Didn't play then either
This morning
The Economist has an article on how the DC shutdown 'plays in Peoria'. Good coverage of ordinary people, and especially good understanding of gerrymandering. (Brit journalists often fail to pick up the dirty realities of American politics.)
Fibber and Molly were the main source of the 'plays in Peoria' theme. They grew up in Peoria, played in vaudeville, then on radio. Fibber (Jim Jordan) made a strict rule for the writers of his radio series: If it couldn't happen in Peoria, it won't happen on the show. He especially wanted to avoid inside jokes that would only be meaningful to Hollywood fatcats or NY intellectuals**. This restriction makes Fibber episodes a good reference for common culture: if you hear a word or idiom or topic, you can be sure most Americans understood it.

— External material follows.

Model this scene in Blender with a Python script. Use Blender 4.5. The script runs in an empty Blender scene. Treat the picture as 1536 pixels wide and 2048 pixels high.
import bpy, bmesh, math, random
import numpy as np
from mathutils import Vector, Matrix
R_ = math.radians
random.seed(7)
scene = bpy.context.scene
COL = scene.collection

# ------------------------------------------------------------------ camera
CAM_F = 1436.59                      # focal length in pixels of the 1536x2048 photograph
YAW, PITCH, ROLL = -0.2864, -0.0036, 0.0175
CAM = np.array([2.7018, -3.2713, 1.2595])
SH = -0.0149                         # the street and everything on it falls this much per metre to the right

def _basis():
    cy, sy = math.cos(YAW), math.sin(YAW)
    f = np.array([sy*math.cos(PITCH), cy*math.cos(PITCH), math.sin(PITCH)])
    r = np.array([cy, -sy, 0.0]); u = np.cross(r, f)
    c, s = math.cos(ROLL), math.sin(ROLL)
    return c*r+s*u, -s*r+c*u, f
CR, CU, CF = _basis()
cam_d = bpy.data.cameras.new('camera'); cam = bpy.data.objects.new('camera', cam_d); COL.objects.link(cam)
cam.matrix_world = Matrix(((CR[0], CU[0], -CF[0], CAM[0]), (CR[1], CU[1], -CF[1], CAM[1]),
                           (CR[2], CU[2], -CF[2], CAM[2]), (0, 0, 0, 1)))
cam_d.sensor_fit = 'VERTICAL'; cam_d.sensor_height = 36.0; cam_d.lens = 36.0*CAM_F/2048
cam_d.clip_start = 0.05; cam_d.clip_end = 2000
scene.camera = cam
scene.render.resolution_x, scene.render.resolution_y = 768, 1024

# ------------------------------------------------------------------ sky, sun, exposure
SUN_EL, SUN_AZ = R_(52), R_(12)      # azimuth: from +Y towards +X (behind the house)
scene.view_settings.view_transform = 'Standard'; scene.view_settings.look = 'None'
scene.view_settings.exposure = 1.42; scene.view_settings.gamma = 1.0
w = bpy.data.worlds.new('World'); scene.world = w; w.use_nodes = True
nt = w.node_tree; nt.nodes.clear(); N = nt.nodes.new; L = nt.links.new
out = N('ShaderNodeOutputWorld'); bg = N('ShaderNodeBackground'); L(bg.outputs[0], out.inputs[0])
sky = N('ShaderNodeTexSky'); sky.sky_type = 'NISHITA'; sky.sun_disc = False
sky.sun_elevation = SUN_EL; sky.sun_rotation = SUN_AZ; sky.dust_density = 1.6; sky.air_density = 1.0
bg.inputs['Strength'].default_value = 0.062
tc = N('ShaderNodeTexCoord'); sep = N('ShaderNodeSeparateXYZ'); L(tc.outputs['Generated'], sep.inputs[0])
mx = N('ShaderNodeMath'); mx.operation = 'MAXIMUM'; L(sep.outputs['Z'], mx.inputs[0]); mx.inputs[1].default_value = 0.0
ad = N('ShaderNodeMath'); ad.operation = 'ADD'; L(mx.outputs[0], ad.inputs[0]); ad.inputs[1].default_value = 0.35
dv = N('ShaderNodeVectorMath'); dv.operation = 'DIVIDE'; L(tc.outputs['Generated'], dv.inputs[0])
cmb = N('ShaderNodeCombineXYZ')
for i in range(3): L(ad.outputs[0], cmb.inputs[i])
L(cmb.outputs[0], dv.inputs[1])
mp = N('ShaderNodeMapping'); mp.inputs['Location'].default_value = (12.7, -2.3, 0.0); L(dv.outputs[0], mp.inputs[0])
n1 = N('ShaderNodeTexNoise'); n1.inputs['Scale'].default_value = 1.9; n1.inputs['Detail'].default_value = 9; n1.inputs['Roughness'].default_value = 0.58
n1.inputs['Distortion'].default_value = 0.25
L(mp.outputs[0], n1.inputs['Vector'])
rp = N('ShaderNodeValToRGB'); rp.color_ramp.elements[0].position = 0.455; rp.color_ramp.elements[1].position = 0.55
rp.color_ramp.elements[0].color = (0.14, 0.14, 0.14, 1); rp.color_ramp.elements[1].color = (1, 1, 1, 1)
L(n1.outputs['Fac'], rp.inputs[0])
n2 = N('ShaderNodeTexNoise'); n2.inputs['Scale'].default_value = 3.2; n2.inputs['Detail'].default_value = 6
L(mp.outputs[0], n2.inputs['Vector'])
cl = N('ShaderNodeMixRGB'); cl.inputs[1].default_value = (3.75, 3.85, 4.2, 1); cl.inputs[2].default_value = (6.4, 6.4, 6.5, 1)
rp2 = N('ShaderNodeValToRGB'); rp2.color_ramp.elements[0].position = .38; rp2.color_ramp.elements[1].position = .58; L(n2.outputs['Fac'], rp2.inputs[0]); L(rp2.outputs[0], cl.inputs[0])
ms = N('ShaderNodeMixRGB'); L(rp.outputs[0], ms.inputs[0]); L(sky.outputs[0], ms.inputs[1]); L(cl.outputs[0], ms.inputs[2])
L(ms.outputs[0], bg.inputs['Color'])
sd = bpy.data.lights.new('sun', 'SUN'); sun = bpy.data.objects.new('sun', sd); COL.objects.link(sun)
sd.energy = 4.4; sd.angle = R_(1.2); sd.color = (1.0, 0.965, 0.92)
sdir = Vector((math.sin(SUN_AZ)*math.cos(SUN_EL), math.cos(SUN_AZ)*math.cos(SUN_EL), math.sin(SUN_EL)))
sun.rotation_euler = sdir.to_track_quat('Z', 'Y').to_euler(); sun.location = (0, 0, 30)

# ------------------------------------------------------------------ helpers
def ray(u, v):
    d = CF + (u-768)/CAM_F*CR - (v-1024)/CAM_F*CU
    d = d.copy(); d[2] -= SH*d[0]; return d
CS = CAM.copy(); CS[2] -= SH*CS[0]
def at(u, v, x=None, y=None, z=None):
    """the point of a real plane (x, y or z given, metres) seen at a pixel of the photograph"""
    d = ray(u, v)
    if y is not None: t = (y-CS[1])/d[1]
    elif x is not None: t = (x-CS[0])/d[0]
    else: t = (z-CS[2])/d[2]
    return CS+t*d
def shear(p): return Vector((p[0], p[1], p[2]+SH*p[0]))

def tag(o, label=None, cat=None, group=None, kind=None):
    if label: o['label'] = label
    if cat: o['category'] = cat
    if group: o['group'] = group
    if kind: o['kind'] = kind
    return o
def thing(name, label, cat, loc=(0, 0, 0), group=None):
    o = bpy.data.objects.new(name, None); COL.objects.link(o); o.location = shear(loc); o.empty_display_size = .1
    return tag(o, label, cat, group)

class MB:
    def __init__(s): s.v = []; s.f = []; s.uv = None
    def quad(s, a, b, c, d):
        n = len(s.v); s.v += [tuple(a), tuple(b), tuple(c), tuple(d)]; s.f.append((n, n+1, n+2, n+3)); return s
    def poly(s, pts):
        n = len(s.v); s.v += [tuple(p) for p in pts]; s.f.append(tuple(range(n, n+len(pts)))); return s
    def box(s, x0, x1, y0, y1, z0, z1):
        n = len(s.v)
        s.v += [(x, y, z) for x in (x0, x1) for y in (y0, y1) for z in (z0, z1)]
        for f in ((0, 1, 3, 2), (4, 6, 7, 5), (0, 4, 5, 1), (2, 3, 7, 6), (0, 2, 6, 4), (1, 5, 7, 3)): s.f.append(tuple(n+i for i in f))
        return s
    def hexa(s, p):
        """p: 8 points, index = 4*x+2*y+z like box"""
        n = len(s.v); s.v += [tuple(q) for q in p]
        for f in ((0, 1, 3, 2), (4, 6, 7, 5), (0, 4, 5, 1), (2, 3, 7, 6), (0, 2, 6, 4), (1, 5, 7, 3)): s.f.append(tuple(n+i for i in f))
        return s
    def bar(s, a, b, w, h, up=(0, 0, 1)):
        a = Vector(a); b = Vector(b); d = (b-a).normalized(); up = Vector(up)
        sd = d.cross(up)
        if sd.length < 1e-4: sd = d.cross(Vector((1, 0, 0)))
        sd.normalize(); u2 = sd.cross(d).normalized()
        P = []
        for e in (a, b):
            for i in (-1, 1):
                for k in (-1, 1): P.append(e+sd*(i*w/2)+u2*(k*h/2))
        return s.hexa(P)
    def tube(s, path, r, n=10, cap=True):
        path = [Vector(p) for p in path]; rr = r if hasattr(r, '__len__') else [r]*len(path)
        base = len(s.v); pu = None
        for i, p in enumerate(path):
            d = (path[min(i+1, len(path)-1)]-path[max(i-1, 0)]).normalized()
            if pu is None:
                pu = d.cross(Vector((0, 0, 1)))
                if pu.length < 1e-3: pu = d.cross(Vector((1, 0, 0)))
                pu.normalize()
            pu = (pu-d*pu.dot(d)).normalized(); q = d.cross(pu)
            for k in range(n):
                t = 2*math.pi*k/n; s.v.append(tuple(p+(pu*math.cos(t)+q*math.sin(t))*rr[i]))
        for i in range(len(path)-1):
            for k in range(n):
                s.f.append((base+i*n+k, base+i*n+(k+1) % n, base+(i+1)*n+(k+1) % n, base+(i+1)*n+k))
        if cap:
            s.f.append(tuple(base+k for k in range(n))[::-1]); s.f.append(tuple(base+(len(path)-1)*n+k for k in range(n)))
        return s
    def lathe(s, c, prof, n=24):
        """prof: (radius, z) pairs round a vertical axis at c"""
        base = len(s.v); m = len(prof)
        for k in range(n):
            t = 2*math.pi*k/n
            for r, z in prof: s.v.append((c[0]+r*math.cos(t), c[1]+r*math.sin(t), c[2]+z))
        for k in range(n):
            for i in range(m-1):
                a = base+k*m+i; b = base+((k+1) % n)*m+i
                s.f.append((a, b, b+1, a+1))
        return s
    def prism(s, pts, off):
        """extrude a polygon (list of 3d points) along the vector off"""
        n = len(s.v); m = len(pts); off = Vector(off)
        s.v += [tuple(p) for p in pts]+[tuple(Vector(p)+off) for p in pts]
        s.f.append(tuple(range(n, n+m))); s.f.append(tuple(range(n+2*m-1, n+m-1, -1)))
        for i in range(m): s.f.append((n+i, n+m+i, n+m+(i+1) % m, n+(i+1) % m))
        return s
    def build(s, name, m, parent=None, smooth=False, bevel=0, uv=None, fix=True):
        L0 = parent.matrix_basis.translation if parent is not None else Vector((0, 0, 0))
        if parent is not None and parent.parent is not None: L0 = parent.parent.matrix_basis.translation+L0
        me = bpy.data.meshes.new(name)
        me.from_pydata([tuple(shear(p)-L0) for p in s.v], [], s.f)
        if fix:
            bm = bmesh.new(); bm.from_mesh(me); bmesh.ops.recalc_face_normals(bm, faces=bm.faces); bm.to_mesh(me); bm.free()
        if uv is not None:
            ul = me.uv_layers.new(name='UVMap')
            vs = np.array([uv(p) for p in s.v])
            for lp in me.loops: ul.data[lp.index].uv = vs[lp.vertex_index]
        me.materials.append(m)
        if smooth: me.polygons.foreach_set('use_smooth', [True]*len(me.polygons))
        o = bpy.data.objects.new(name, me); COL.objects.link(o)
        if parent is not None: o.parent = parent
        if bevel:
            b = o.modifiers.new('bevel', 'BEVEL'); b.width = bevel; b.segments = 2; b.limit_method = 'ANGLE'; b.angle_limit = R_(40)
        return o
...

I always have some Fibber episodes on my bedtime playlist. I've recently bought a
set of episodes from the late '50s that hadn't been in the usual circulation before. Nice to get 'new' stuff from a reliable source of entertainment.

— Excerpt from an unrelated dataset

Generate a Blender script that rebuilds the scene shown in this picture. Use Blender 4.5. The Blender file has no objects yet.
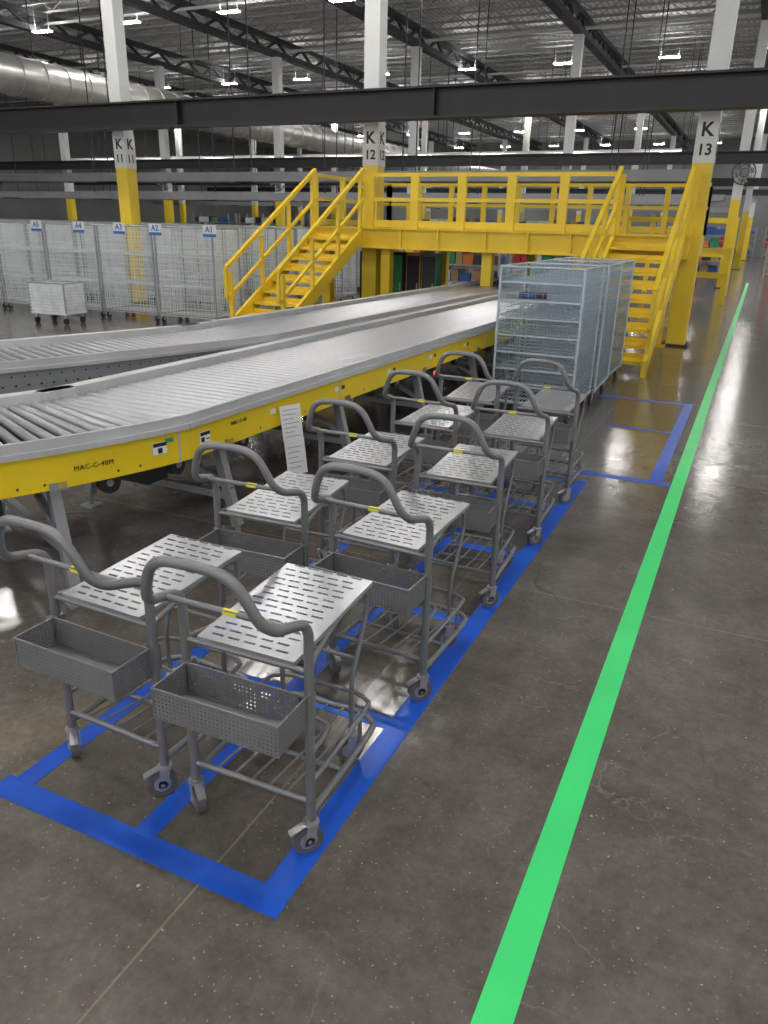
import bpy, math, random
from mathutils import Vector, Matrix
random.seed(7)
S=1.7
scn=bpy.context.scene
try: scn.view_settings.view_transform='Standard'
except: pass
COL=scn.collection
# ---------------------------------------------------------------- materials
def mat(name,col,rough=.5,metal=0.0,var=.12,scale=6.0,emit=None,estr=0):
    m=bpy.data.materials.new(name); m.use_nodes=True
    nt=m.node_tree; b=nt.nodes['Principled BSDF']
    b.inputs['Roughness'].default_value=rough; b.inputs['Metallic'].default_value=metal
    tc=nt.nodes.new('ShaderNodeTexCoord'); n=nt.nodes.new('ShaderNodeTexNoise')
    n.inputs['Scale'].default_value=scale; n.inputs['Detail'].default_value=4
    nt.links.new(tc.outputs['Object'],n.inputs['Vector'])
    r=nt.nodes.new('ShaderNodeValToRGB')
    lo=[max(0,c*(1-var)) for c in col]; hi=[min(1,c*(1+var)) for c in col]
    r.color_ramp.elements[0].color=(*lo,1); r.color_ramp.elements[1].color=(*hi,1)
    r.color_ramp.elements[0].position=.3; r.color_ramp.elements[1].position=.7
    nt.links.new(n.outputs['Fac'],r.inputs['Fac']); nt.links.new(r.outputs['Color'],b.inputs['Base Color'])
    if emit:
        b.inputs['Emission Color'].default_value=(*emit,1); b.inputs['Emission Strength'].default_value=estr
    return m
M={}
M['cart']=mat('cart_grey_paint',(.21,.21,.22),.34,.35,.08)
M['plate']=mat('zinc_plate',(.48,.49,.51),.28,.65,.14,3)
M['caster']=mat('caster_steel',(.42,.42,.43),.35,.6)
M['rubber']=mat('dark_rubber',(.03,.03,.03),.6)
M['wheelgrey']=mat('wheel_grey',(.10,.10,.10),.55)
M['yellow']=mat('safety_yellow',(.86,.61,.035),.40,0,.06,2)
M['yellowpanel']=mat('conveyor_yellow',(.86,.62,.012),.4,0,.06,2)
M['sticker']=mat('yellow_sticker',(.80,.72,.05),.5)
M['white']=mat('white_paint',(.70,.71,.70),.5,0,.06,2)
M['paper']=mat('paper_white',(.8,.8,.8),.6,0,.03)
M['ink']=mat('print_grey',(.3,.3,.32),.6,0,.03)
M['black']=mat('black_print',(.012,.012,.014),.5)
M['beam']=mat('black_steel',(.016,.016,.019),.45,0,.2,2)
M['truss']=mat('truss_dark',(.035,.037,.04),.6)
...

Last night I was listening to a 'new' episode from 1955 in which Fibber writes an outraged letter to his Congressman. The show's writers rarely dipped into partisan politics, but this time they were pissed enough to sternly denounce a bill that would shut down all education funding until the budget was balanced.

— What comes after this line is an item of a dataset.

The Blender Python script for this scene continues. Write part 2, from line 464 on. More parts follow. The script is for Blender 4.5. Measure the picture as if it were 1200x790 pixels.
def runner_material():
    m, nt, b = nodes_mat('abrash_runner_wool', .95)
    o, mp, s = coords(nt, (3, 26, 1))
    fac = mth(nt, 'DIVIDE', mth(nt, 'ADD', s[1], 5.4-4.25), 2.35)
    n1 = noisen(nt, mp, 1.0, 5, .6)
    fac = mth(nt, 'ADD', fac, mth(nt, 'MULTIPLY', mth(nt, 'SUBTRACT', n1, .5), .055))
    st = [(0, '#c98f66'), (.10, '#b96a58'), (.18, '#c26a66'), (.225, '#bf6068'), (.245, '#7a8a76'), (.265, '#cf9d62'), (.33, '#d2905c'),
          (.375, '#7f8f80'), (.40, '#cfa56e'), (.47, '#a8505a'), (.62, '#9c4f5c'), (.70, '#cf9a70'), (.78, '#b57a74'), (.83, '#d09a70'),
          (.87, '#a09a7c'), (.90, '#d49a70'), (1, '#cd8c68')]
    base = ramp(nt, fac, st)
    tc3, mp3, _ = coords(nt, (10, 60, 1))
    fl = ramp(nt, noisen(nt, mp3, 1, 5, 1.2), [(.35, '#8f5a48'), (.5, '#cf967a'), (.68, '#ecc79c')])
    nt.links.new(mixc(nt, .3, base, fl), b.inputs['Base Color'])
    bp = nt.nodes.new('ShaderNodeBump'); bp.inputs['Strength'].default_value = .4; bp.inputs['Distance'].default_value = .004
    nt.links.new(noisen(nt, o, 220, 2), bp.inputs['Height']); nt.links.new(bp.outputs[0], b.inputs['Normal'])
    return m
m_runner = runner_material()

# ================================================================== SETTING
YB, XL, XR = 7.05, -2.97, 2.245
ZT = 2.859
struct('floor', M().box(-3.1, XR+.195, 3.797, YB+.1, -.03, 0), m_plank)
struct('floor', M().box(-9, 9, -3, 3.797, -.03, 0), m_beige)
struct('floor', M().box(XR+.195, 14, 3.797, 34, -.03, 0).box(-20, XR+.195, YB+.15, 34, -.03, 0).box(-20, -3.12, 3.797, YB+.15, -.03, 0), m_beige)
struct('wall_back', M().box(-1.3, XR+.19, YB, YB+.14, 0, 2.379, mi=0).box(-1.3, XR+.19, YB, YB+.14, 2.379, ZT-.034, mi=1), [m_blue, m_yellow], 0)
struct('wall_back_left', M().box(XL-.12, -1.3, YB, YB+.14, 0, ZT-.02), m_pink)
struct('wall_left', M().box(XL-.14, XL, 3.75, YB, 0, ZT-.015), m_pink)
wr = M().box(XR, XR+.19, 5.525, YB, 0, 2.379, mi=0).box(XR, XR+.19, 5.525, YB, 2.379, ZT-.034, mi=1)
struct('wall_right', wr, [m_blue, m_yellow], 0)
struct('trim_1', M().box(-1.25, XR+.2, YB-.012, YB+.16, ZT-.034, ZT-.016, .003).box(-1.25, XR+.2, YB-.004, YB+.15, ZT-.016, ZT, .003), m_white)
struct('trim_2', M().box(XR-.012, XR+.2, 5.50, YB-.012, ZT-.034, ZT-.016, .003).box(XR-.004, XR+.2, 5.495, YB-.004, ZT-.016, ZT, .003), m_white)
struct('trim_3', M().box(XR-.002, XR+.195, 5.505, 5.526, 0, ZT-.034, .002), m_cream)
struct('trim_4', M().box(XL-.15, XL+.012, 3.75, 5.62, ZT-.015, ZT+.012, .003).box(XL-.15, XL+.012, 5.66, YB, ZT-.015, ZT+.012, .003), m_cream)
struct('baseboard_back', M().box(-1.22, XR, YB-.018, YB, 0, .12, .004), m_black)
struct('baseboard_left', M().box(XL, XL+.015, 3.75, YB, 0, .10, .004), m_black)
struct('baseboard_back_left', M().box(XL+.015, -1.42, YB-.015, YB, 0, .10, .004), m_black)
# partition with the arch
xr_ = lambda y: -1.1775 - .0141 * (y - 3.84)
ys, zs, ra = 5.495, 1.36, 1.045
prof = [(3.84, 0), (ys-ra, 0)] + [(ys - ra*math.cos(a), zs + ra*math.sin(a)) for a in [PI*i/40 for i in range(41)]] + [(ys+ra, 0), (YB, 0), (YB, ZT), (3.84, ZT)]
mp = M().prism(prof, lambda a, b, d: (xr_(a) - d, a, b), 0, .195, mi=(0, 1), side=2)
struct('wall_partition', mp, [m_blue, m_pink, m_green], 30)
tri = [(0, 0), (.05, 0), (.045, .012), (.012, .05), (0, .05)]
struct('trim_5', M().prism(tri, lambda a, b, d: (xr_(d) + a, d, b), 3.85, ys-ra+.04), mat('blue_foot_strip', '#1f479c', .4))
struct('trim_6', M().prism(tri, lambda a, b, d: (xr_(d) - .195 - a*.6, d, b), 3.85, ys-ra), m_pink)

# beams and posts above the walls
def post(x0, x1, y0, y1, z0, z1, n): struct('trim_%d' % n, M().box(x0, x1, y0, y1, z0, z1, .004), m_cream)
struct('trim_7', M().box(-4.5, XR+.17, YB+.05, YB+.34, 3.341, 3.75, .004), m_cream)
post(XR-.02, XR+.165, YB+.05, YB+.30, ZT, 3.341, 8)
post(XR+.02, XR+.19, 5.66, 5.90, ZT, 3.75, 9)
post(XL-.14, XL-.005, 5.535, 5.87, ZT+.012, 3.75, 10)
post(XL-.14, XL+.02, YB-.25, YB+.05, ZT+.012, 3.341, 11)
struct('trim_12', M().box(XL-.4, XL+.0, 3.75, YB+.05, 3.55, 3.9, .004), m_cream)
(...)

Sounds familiar. A shutdown didn't play in Peoria in 1955, doesn't play now!
**Footnote: Chief writer Don Quinn left in '48 to do Halls Of Ivy. In
this grotesquely condescending and unctuously smarmy 1951 interview he makes it painfully clear that he chafed under Fibber's restriction, that he felt Infinitely Intellectually Superior to those horrid midwestern Amerikkkans, and that he HATED HATED HATED having to obey Bourgeois Capitalist Imperialist Running Dog Slobs.